(Scripts that build scenes)
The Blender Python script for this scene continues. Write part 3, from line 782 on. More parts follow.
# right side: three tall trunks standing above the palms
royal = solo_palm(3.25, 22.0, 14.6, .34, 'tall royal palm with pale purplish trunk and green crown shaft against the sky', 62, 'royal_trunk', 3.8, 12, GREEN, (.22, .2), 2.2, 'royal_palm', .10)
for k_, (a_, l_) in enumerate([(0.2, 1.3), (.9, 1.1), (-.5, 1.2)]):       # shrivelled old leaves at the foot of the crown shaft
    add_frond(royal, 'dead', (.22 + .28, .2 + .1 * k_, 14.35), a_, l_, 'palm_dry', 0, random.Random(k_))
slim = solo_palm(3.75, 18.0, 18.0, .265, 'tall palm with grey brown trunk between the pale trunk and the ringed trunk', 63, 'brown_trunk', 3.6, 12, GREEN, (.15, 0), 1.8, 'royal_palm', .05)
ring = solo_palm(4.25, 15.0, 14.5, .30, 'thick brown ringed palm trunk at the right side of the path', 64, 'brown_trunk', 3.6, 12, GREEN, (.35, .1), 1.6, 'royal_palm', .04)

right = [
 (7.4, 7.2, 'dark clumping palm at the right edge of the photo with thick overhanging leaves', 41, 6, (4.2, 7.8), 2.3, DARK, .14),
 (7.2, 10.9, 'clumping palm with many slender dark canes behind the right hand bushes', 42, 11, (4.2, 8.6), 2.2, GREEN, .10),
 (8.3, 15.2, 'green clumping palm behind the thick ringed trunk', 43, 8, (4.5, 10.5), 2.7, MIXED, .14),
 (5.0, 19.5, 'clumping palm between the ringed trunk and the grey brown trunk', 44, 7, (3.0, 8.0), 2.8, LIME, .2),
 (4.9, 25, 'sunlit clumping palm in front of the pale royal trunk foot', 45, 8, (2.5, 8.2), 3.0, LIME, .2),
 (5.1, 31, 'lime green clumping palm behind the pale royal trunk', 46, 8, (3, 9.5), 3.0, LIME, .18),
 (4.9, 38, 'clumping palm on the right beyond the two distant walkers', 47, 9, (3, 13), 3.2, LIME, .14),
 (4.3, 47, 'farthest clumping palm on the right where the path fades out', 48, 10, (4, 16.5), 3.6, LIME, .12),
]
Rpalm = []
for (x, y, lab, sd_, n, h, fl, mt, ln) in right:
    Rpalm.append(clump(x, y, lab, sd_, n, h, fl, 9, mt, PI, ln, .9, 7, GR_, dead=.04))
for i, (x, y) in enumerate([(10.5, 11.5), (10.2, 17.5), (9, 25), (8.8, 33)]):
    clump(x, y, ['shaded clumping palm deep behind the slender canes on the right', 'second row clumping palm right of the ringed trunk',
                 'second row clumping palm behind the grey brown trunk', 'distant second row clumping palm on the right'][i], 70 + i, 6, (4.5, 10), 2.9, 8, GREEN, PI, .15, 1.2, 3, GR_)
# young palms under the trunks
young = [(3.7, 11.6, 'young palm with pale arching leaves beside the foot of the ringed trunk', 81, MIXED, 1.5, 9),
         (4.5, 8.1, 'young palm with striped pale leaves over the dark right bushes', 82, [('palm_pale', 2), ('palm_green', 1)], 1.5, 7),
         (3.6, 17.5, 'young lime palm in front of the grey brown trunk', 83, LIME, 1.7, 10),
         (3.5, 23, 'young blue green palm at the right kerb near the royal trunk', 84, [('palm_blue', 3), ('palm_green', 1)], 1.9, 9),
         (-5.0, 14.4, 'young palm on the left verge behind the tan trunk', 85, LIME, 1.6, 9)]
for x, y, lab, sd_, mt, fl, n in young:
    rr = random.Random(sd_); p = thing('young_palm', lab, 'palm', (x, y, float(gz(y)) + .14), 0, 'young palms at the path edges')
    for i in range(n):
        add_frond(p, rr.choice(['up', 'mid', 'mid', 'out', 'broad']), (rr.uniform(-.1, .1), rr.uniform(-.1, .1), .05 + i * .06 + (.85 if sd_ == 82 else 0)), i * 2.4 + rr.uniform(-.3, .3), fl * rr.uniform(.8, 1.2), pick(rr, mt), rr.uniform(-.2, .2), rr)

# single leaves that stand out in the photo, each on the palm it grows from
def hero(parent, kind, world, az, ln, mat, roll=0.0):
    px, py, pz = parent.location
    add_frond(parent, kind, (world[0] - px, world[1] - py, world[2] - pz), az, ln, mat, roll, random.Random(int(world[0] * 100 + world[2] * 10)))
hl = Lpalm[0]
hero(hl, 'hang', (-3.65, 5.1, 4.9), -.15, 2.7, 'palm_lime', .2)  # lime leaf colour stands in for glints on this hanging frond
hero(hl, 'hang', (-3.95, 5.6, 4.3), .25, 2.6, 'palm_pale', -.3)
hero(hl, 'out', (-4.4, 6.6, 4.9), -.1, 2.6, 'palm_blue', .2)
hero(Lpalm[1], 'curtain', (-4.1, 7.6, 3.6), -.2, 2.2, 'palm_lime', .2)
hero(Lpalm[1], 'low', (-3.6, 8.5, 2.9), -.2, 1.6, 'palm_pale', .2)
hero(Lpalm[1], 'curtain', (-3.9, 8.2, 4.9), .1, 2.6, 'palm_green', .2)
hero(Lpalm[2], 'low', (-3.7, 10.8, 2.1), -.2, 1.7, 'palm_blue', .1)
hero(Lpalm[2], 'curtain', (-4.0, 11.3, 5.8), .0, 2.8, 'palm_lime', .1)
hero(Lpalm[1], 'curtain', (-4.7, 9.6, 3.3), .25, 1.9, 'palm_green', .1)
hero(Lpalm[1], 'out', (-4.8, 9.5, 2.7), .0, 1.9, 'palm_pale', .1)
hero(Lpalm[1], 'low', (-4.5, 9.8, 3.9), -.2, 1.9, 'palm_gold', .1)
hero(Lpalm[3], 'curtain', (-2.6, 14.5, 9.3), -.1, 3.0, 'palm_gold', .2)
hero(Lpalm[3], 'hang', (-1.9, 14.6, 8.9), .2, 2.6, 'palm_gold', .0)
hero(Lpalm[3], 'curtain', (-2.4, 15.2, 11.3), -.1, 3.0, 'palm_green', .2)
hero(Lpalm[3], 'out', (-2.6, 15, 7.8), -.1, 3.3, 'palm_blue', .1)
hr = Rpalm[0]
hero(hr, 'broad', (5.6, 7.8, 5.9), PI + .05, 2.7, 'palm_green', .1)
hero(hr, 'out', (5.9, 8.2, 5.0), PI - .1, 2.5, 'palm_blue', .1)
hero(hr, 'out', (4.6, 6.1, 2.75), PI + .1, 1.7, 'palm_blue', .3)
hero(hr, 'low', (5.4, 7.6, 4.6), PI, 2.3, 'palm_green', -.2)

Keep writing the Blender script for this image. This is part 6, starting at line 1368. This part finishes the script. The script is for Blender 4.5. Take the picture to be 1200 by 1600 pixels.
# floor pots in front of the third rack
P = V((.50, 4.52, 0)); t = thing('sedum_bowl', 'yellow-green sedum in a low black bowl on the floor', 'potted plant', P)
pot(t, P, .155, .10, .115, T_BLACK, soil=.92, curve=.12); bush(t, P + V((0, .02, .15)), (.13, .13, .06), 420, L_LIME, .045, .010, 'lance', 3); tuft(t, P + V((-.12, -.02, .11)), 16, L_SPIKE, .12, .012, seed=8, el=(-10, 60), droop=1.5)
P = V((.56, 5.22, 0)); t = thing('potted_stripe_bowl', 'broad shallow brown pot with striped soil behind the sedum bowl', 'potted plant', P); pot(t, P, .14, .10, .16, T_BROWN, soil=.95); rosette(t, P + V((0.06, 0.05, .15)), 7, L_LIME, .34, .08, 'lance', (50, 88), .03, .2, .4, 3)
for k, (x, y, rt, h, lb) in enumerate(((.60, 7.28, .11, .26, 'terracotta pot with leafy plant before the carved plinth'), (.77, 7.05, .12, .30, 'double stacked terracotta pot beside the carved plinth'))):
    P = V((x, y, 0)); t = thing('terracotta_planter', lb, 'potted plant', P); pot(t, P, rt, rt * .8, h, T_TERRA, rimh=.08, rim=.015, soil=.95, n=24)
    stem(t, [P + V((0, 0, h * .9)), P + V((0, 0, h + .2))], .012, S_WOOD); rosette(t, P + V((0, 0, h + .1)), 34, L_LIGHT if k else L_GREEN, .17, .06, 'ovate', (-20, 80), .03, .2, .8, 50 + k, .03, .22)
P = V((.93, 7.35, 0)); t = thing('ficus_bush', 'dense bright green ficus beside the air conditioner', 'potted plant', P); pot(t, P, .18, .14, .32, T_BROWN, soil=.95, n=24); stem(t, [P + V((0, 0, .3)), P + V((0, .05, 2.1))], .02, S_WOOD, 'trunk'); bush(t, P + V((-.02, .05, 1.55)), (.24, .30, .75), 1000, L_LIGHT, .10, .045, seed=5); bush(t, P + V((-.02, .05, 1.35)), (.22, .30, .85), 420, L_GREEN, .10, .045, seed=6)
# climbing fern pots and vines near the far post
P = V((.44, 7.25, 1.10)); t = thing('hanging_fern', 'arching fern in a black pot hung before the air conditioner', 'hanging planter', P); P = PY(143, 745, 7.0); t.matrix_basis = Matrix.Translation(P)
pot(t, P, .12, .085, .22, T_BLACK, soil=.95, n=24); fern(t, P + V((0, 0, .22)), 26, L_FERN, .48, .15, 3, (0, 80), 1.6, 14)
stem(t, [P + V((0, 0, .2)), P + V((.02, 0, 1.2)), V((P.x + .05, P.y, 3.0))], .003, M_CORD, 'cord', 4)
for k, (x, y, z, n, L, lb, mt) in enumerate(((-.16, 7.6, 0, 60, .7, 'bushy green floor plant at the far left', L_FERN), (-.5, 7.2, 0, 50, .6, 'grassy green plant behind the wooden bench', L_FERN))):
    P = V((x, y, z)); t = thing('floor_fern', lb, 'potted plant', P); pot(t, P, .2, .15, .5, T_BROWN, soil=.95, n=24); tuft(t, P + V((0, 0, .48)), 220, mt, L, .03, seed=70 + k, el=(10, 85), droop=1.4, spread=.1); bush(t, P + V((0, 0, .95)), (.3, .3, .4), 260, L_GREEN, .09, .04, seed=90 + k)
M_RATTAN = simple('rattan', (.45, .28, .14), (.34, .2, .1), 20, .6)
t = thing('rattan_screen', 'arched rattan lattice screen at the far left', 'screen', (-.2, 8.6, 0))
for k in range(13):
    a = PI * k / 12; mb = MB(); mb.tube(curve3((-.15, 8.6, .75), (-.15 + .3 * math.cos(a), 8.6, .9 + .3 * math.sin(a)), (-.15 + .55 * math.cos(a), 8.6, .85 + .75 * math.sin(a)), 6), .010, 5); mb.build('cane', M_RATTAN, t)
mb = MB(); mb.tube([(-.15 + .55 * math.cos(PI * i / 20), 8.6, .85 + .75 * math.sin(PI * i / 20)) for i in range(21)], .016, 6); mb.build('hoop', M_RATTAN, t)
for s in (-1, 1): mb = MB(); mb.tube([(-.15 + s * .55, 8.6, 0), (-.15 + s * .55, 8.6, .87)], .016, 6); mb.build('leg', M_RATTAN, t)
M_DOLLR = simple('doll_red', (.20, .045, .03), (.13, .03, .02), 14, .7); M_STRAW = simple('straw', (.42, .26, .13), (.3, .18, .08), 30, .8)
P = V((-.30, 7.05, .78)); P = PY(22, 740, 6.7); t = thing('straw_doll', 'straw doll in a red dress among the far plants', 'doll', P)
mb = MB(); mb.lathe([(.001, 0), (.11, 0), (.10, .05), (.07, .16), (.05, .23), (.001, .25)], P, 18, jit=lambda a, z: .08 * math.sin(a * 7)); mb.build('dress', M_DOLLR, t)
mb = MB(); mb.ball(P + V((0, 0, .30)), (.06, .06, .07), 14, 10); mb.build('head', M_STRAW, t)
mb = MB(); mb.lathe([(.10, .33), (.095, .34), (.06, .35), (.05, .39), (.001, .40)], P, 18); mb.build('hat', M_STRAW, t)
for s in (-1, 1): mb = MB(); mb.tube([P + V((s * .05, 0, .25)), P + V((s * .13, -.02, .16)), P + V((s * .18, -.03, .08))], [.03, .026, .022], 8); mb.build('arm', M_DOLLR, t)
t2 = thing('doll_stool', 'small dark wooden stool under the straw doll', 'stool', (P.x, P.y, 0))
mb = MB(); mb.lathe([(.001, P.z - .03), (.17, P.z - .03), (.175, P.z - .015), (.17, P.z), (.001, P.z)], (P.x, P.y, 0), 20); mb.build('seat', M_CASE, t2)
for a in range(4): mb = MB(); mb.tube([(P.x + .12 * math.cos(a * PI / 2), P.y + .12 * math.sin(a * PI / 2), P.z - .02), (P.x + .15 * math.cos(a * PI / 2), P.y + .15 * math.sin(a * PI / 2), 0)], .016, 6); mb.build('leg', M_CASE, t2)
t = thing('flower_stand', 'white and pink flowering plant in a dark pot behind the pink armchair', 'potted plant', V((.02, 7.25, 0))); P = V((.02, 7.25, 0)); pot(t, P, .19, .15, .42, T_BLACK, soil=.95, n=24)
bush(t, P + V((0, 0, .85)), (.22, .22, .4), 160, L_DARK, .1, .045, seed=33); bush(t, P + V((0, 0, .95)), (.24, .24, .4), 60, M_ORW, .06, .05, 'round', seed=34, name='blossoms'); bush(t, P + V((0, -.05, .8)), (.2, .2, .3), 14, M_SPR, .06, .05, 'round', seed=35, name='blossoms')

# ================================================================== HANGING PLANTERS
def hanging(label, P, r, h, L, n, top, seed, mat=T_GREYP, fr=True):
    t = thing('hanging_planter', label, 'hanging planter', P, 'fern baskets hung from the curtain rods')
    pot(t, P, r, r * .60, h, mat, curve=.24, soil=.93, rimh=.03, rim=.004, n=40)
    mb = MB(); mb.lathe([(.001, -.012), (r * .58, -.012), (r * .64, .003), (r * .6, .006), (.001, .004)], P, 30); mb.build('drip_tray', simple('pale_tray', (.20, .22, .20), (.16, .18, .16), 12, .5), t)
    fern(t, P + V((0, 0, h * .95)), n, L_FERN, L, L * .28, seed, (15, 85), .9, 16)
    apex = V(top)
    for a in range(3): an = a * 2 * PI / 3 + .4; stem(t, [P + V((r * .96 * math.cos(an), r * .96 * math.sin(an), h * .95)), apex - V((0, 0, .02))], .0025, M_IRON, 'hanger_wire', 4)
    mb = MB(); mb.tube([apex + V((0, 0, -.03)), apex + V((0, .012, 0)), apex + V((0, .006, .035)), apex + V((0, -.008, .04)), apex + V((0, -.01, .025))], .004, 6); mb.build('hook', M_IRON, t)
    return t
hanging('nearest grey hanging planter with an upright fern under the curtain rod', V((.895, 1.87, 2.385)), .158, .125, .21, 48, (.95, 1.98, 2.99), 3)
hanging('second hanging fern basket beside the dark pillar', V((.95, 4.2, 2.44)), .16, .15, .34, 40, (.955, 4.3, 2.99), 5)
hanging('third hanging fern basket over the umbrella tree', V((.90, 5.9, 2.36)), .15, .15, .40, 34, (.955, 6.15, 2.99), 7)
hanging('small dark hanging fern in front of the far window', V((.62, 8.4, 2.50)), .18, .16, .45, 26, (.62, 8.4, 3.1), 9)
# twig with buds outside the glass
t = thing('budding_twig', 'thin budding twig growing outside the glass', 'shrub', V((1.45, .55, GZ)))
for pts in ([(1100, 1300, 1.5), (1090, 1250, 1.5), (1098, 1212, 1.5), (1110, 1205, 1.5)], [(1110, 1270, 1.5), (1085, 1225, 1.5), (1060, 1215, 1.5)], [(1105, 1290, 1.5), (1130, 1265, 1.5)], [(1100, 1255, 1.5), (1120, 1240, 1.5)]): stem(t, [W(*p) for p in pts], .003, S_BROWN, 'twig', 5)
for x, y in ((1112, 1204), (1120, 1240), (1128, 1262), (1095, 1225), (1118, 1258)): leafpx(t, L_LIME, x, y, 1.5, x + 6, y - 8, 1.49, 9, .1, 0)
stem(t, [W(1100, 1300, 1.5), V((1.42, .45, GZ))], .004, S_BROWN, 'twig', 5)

» STATED PROBLEM:
Starting with the first line of the data above, copy each line exactly until you reach the line with "ring = solo_palm(4.25, 15.0, 14.5, .30, 'thick"; include that line as well.

» OUTPUT OF THE TASK:
The Blender Python script for this scene continues. Write part 3, from line 782 on. More parts follow.
# right side: three tall trunks standing above the palms
royal = solo_palm(3.25, 22.0, 14.6, .34, 'tall royal palm with pale purplish trunk and green crown shaft against the sky', 62, 'royal_trunk', 3.8, 12, GREEN, (.22, .2), 2.2, 'royal_palm', .10)
for k_, (a_, l_) in enumerate([(0.2, 1.3), (.9, 1.1), (-.5, 1.2)]):       # shrivelled old leaves at the foot of the crown shaft
    add_frond(royal, 'dead', (.22 + .28, .2 + .1 * k_, 14.35), a_, l_, 'palm_dry', 0, random.Random(k_))
slim = solo_palm(3.75, 18.0, 18.0, .265, 'tall palm with grey brown trunk between the pale trunk and the ringed trunk', 63, 'brown_trunk', 3.6, 12, GREEN, (.15, 0), 1.8, 'royal_palm', .05)
ring = solo_palm(4.25, 15.0, 14.5, .30, 'thick brown ringed palm trunk at the right side of the path', 64, 'brown_trunk', 3.6, 12, GREEN, (.35, .1), 1.6, 'royal_palm', .04)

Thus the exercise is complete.